**Set task**
Pick out the lines below that contain the string "Python" and copy them all.

## START Task input

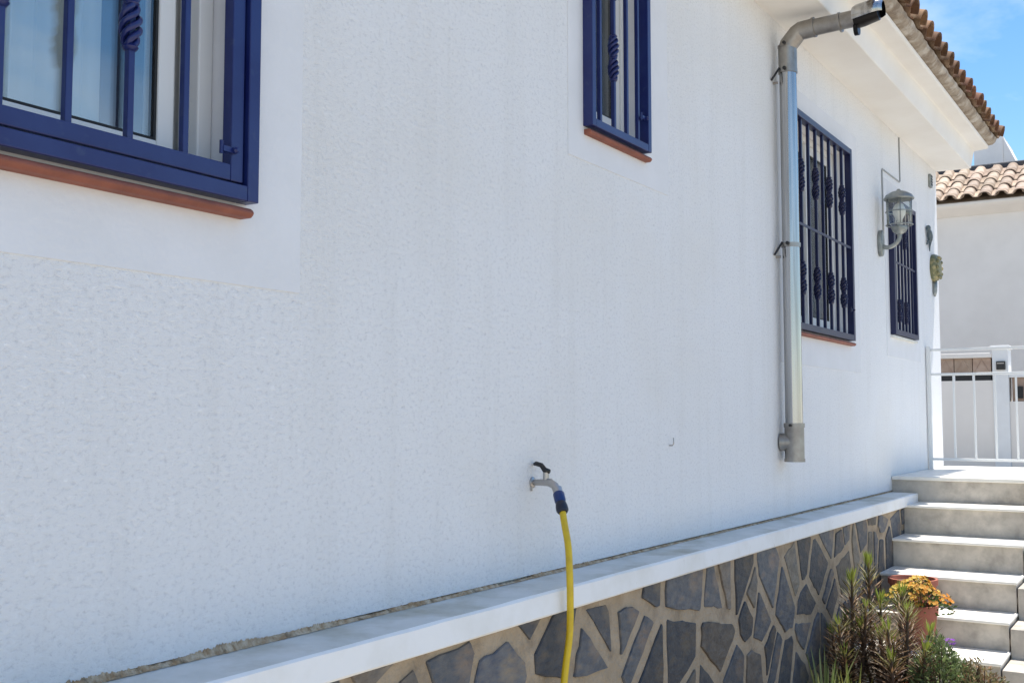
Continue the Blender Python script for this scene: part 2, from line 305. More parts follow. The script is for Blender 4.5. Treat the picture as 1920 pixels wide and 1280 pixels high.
# smooth bands round the openings
def band(x0, x1, z0, z1, o, t):
    g = MB(); a, b, c, d = o
    for (p, q, r_, s_) in ((x0, x1, z0, c), (x0, x1, d, z1), (x0, a, c, d), (b, x1, c, d)):
        g.quad((p, -t, r_), (q, -t, r_), (q, -t, s_), (p, -t, s_))
    g.quad((x0, -t, z0), (x0, 0, z0), (x1, 0, z0), (x1, -t, z0)); g.quad((x1, -t, z0), (x1, 0, z0), (x1, 0, z1), (x1, -t, z1)); g.quad((x0, -t, z0), (x0, -t, z1), (x0, 0, z1), (x0, 0, z0)); g.quad((x0, -t, z1), (x1, -t, z1), (x1, 0, z1), (x0, 0, z1))
    for e in (a, b): g.quad((e, -t, c), (e, 0, c), (e, 0, d), (e, -t, d))
    for e in (c, d): g.quad((a, -t, e), (b, -t, e), (b, 0, e), (a, 0, e))
    g.build('smooth_band', 'smooth', house)
band(.12, 1.603, 1.747, 3.12, OPEN[0], .002); band(2.70, 3.40, 2.255, 3.14, OPEN[1], .002)
band(4.56, 5.88, 1.74, 3.0, OPEN[2], .002); band(6.47, 7.37, 1.86, 2.9, OPEN[3], .002)
# eave: soffit, moulded cornice, tile bedding
g = MB()
g.extrude([(.02, ZS), (-.232, ZS - .004), (-.255, 3.345), (-.345, 3.352), (-.352, 3.372), (.02, 3.40)], lambda u, v, d: (d, u, v), -3.0, XE + .01)
g.build('eave_cornice', 'soffit', house, bevel=.006)
def bedding():
    g = MB(); r = random.Random(5); n = 260; x0, x1 = -3.0, XE + .015
    for i in range(n + 1):
        x = x0 + (x1 - x0) * i / n; a, b = r.uniform(-.004, .004), r.uniform(-.006, .006)
        for (y, z) in ((-.335, 3.3735), (-.372 + a, 3.379), (-.392 + b, 3.396 + a), (-.40 + a, 3.416 + b * .5), (-.30, 3.46), (0, 3.50)): g.v.append((x, y, z))
    for i in range(n):
        for k in range(5): q = i * 6 + k; g.f.append((q, q + 6, q + 7, q + 1)); g.m.append(0)
    g.build('tile_bedding', 'tile_bed', house)
bedding()
SL = R(20)
g = MB(); g.extrude([(-.36, 3.43), (3.0, 3.43 + 3.36 * math.tan(SL)), (6.4, 3.43), (6.4, 3.40), (3.0, 3.38 + 3.36 * math.tan(SL)), (-.36, 3.402)], lambda u, v, d: (d, u, v), -3.3, XE + .012)
roof = g.build('roof', 'tile', house)
g = MB(); g.extrude([(.203, 3.40), (5.79, 3.40), (3.0, 3.36 + 3.36 * math.tan(SL))], lambda u, v, d: (d, u, v), XE - .2, XE - .004); g.build('gable_wall', 'white', house)
def tile_mesh(name, r0, r1, ln, th, inv, matn, ovality=.9):
    g = MB(); n = 8; sg = -1 if inv else 1
    rings = []
    for (r, y) in ((r0, 0), (r1, ln)):
        for rr in (r, r - th):
            b = len(g.v)
            for k in range(n + 1):
                a = math.pi * (.04 + .92 * k / n); g.v.append((math.cos(a) * rr, y, sg * math.sin(a) * rr * ovality))
            rings.append(b)
    o0, i0, o1, i1 = rings
    for k in range(n):
        g.f += [(o0 + k, o0 + k + 1, o1 + k + 1, o1 + k), (i0 + k + 1, i0 + k, i1 + k, i1 + k + 1), (o0 + k + 1, o0 + k, i0 + k, i0 + k + 1), (o1 + k, o1 + k + 1, i1 + k + 1, i1 + k)]; g.m += [0] * 4
    g.f += [(o0, o1, i1, i0), (o0 + n, i0 + n, i1 + n, o1 + n)]; g.m += [0, 0]
    o = g.build(name, matn, None, smooth=True, auto=50); COL.objects.unlink(o); return o
def lay_tiles(parent, cover, pan, x0, n, pitch_, y0, z0, courses, exposure, slope, r, base=Matrix.Identity(4), jit=1.0, dz=0.055):
    for c in range(courses):
        for i in range(n):
            for kind, src in (('cover', cover), ('pan', pan)):
                x = x0 + i * pitch_ + (0 if kind == 'cover' else pitch_ / 2)
                yy = y0 + c * exposure * math.cos(slope) + r.uniform(-.008, .008) * jit + (.012 if kind == 'pan' else 0)
                zz = z0 + c * exposure * math.sin(slope) + (0 if kind == 'cover' else dz) + r.uniform(-.003, .003) * jit + c * .004
                m = base @ Matrix.Translation((x + r.uniform(-.004, .004) * jit, yy, zz)) @ Matrix.Rotation(slope, 4, 'X') @ Matrix.Rotation(r.uniform(-.03, .03) * jit, 4, 'Z') @ Matrix.Rotation(r.uniform(-.05, .05) * jit, 4, 'Y')
                inst(src, parent, m, 'roof_tile')
cover = tile_mesh('roof_tile', .074, .058, .40, .012, False, 'tile'); pan = tile_mesh('roof_tile', .066, .080, .40, .012, True, 'tile', .75)
lay_tiles(roof, cover, pan, 2.62, 31, .178, -.438, 3.412, 2, .31, SL, random.Random(11))
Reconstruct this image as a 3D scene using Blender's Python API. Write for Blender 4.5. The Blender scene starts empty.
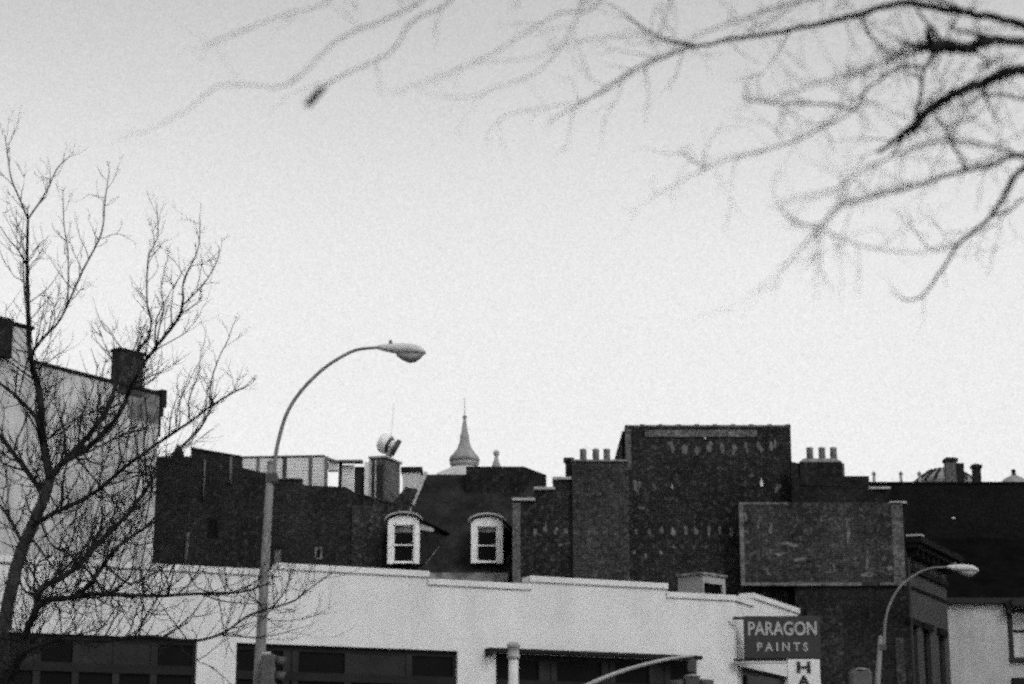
import bpy, math, random
from mathutils import Vector, Matrix
R = math.radians
scn = bpy.context.scene
col = scn.collection
rng = random.Random(7)

# ------------------------------------------------------------------ camera
FPX, CX, CY, HORIZON = 2000.0, 512.0, 342.0, 830.0
PITCH = math.atan((HORIZON - CY) / FPX)
EYE = 1.7
cam = bpy.data.cameras.new('camera')
cam.sensor_width = 36.0
cam.lens = 36.0 * FPX / 1024.0
cam.clip_start = 0.1
cam.clip_end = 3000
cam.dof.use_dof = True
cam.dof.focus_distance = 42.0
cam.dof.aperture_fstop = 3.1
cam.dof.aperture_blades = 6
co = bpy.data.objects.new('camera', cam)
co.location = (0, 0, EYE)
co.rotation_euler = (R(90) + PITCH, 0, 0)
col.objects.link(co)
scn.camera = co

# ------------------------------------------------------------------ sky, sun, exposure
SUN_EL, SUN_AZ = R(40), R(143)          # azimuth measured clockwise from +Y: behind the camera, to the right
world = bpy.data.worlds.new('World')
scn.world = world
world.use_nodes = True
wt = world.node_tree
for n in list(wt.nodes): wt.nodes.remove(n)
def wn(t, **k):
    n = wt.nodes.new(t)
    for a, v in k.items(): setattr(n, a, v)
    return n
sky = wn('ShaderNodeTexSky', sky_type='NISHITA', sun_disc=False, sun_elevation=SUN_EL, sun_rotation=SUN_AZ, dust_density=3.0)
bw = wn('ShaderNodeRGBToBW')
wt.links.new(sky.outputs[0], bw.inputs[0])
tc = wn('ShaderNodeTexCoord')
cl = wn('ShaderNodeTexNoise'); cl.inputs['Scale'].default_value = 3.0; cl.inputs['Detail'].default_value = 5.0
fine = wn('ShaderNodeTexNoise'); fine.inputs['Scale'].default_value = 1900.0; fine.inputs['Detail'].default_value = 1.5; fine.inputs['Roughness'].default_value = 0.7
wt.links.new(tc.outputs['Generated'], cl.inputs['Vector']); wt.links.new(tc.outputs['Generated'], fine.inputs['Vector'])
def wmath(op, a, b):
    n = wn('ShaderNodeMath', operation=op)
    for i, v in enumerate((a, b)):
        if isinstance(v, (int, float)): n.inputs[i].default_value = v
        else: wt.links.new(v, n.inputs[i])
    return n.outputs[0]
SKY_CLEAR, SKY_CLOUD, SKY_STRENGTH = 0.45, 5.0, 0.112
base = wmath('ADD', wmath('MULTIPLY', bw.outputs[0], SKY_CLEAR), SKY_CLOUD)           # thin even cloud over the sky
mot = wmath('ADD', wmath('MULTIPLY', cl.outputs[0], 0.10), wmath('MULTIPLY', fine.outputs[0], 1.0))
sep = wn('ShaderNodeSeparateXYZ'); wt.links.new(tc.outputs['Generated'], sep.inputs[0])
ramp = wn('ShaderNodeMapRange'); ramp.interpolation_type = 'SMOOTHSTEP'; ramp.inputs['From Min'].default_value = 0.25; ramp.inputs['From Max'].default_value = 0.46
ramp.inputs['To Min'].default_value = 1.02; ramp.inputs['To Max'].default_value = 0.66    # the overcast thins towards the horizon
wt.links.new(sep.outputs[2], ramp.inputs['Value'])
val = wmath('MULTIPLY', wmath('MULTIPLY', base, ramp.outputs[0]), wmath('ADD', mot, 1.0 - 0.05 - 0.50))
bg = wn('ShaderNodeBackground'); bg.inputs['Strength'].default_value = SKY_STRENGTH
wt.links.new(val, bg.inputs['Color'])
wo = wn('ShaderNodeOutputWorld'); wt.links.new(bg.outputs[0], wo.inputs[0])

sl = bpy.data.lights.new('sun', 'SUN')
sl.energy = 1.0; sl.angle = R(25); sl.color = (1, 1, 1)
so = bpy.data.objects.new('sun', sl); col.objects.link(so)
sdir = Vector((math.sin(SUN_AZ) * math.cos(SUN_EL), math.cos(SUN_AZ) * math.cos(SUN_EL), math.sin(SUN_EL)))
so.rotation_euler = sdir.to_track_quat('Z', 'Y').to_euler()
so.location = (-20, -30, 40)

vs = scn.view_settings
vs.view_transform = 'Standard'; vs.look = 'None'; vs.gamma = 1; vs.exposure = 0.24
vs.use_curve_mapping = False
cy = scn.cycles
cy.use_denoising = False
cy.use_adaptive_sampling = True
cy.adaptive_threshold = 0.14
cy.adaptive_min_samples = 10
cy.max_bounces = 5
cy.pixel_filter_type = 'BLACKMAN_HARRIS'
cy.filter_width = 2.7

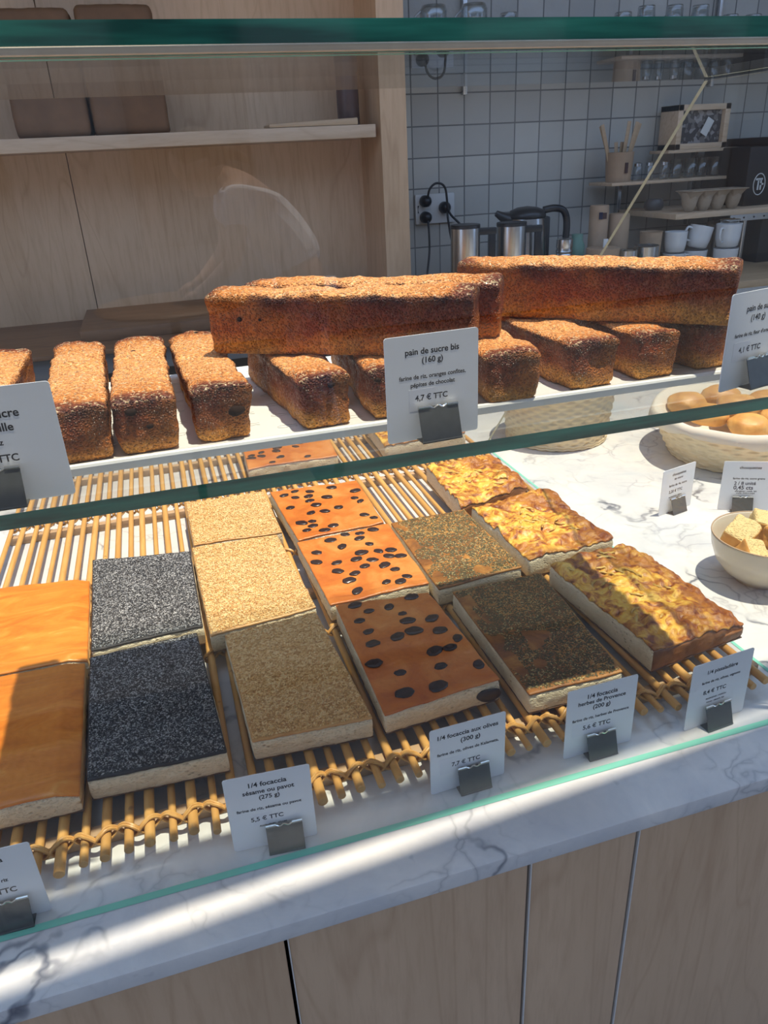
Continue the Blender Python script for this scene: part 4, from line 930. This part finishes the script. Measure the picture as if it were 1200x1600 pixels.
pts = [L(.62, .10), L(.60, .24), L(.50, .38), L(.385, .52), L(.325, .575), L(.275, .60),
       L(.60, .05, .10), L(.56, -.36, .11), L(.62, -.80, .10), L(.50, -.845, .10), L(.64, .05, -.10), L(.66, -.36, -.11), L(.74, -.80, -.10), L(.62, -.845, -.10),
       L(.36, .50, .17), L(.325, .28, .20), L(.19, .165, .14), L(.15, .15, .12), L(.37, .49, -.17), L(.33, .28, -.20), L(.20, .17, -.12), L(.16, .155, -.10)]
ed = [(0, 1), (1, 2), (2, 3), (3, 4), (4, 5), (0, 6), (6, 7), (7, 8), (8, 9), (0, 10), (10, 11), (11, 12), (12, 13), (3, 14), (14, 15), (15, 16), (16, 17), (3, 18), (18, 19), (19, 20), (20, 21)]
hd = bmesh.new(); bmesh.ops.create_uvsphere(hd, u_segments=32, v_segments=24, radius=1)
rd = [.13, .12, .12, .115, .05, .052, .085, .058, .04, .03, .085, .058, .04, .03, .052, .038, .026, .022, .052, .038, .026, .022]
body = skin('body', pts, ed, rd, 'skin', p, 2)
for v in hd.verts:                                            # head in profile: brow, nose, chin towards -x
    q = v.co.copy(); x, y, z = q.x * .098, q.y * .076, q.z * .118
    if q.x < -.6: x -= .022 * math.exp(-((q.z + .08) / .13) ** 2 - (q.y / .18) ** 2); x += .010 * math.exp(-((q.z - .12) / .12) ** 2 - ((abs(q.y) - .35) / .2) ** 2)
    if q.z < -.4 and q.x < 0: x -= .012
    for sgn in (-1, 1):
        if q.y * sgn > .9: y += sgn * .012 * math.exp(-((q.z) / .2) ** 2)
    v.co = Vector((x, y, z))
bmesh.ops.rotate(hd, verts=hd.verts, matrix=Matrix.Rotation(-.75, 3, 'Y'))
link('head', hd, 'skin', p, smooth='all', loc=L(.245, .618))
hr = bmesh.new(); bmesh.ops.create_uvsphere(hr, u_segments=28, v_segments=20, radius=1)
for v in hr.verts:
    q = v.co; x, y, z = q.x * .102 + .014, q.y * .083, q.z * .108 + .022; v.co = Vector((x, y, z))
bmesh.ops.rotate(hr, verts=hr.verts, matrix=Matrix.Rotation(-.75, 3, 'Y')); h_ = link('hair', hr, 'hair', p, smooth='all', loc=L(.252, .625))
skin('ponytail', [L(.33, .66), L(.39, .655), L(.45, .62)], [(0, 1), (1, 2)], [.035, .028, .010], 'hair', p, 2)
skin('t_shirt', [L(.61, .17), L(.57, .29), L(.48, .41), L(.375, .53), L(.36, .50, .17), L(.335, .37, .19), L(.37, .49, -.17), L(.34, .37, -.19)], [(0, 1), (1, 2), (2, 3), (3, 4), (4, 5), (3, 6), (6, 7)], [.145, .138, .136, .125, .072, .070, .072, .070], 'tshirt', p, 2)
skin('trousers', [L(.62, .12), L(.60, .03, .10), L(.56, -.36, .11), L(.62, -.74, .10), L(.64, .03, -.10), L(.66, -.36, -.11), L(.74, -.74, -.10)], [(0, 1), (1, 2), (2, 3), (0, 4), (4, 5), (5, 6)], [.148, .10, .078, .065, .10, .078, .065], 'trouser', p, 2)
for sy in (1, -1):                                            # hands: palm plus five bent fingers each
    bx, bz, by = .165, .158, .125 * sy - (.0 if sy > 0 else -.01)
    for k in range(5):
        o_ = (k - 1.5) * .019 if k < 4 else -.038; ln = (.060, .072, .068, .055, .045)[k]
        skin('finger', [L(bx, bz, by + o_ * .6), L(bx - ln * .55, bz - .008, by + o_ * (1.1 if k < 4 else 1.6)), L(bx - ln, bz - .034, by + o_ * (1.15 if k < 4 else 1.7))], [(0, 1), (1, 2)], [.011, .0095, .007], 'skin', p, 1)
t = thing('cafe_table', 'small dark table outside that the bending person leans on', 'table', (.06, -2.24, FZ))
link('table_top', lathe(bmesh.new(), [(.30, 1.02), (.31, 1.03), (.30, 1.04), (.001, 1.04)], 40), 'oak', t); link('table_leg', lathe(bmesh.new(), [(.20, -.018), (.19, .01), (.02, .03), (.02, 1.02)], 24), 'black', t)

## END Task input

**Complete response**
Continue the Blender Python script for this scene: part 2, from line 305. More parts follow. The script is for Blender 4.5. Treat the picture as 1920 pixels wide and 1280 pixels high.
Reconstruct this image as a 3D scene using Blender's Python API. Write for Blender 4.5. The Blender scene starts empty.
Continue the Blender Python script for this scene: part 4, from line 930. This part finishes the script. Measure the picture as if it were 1200x1600 pixels.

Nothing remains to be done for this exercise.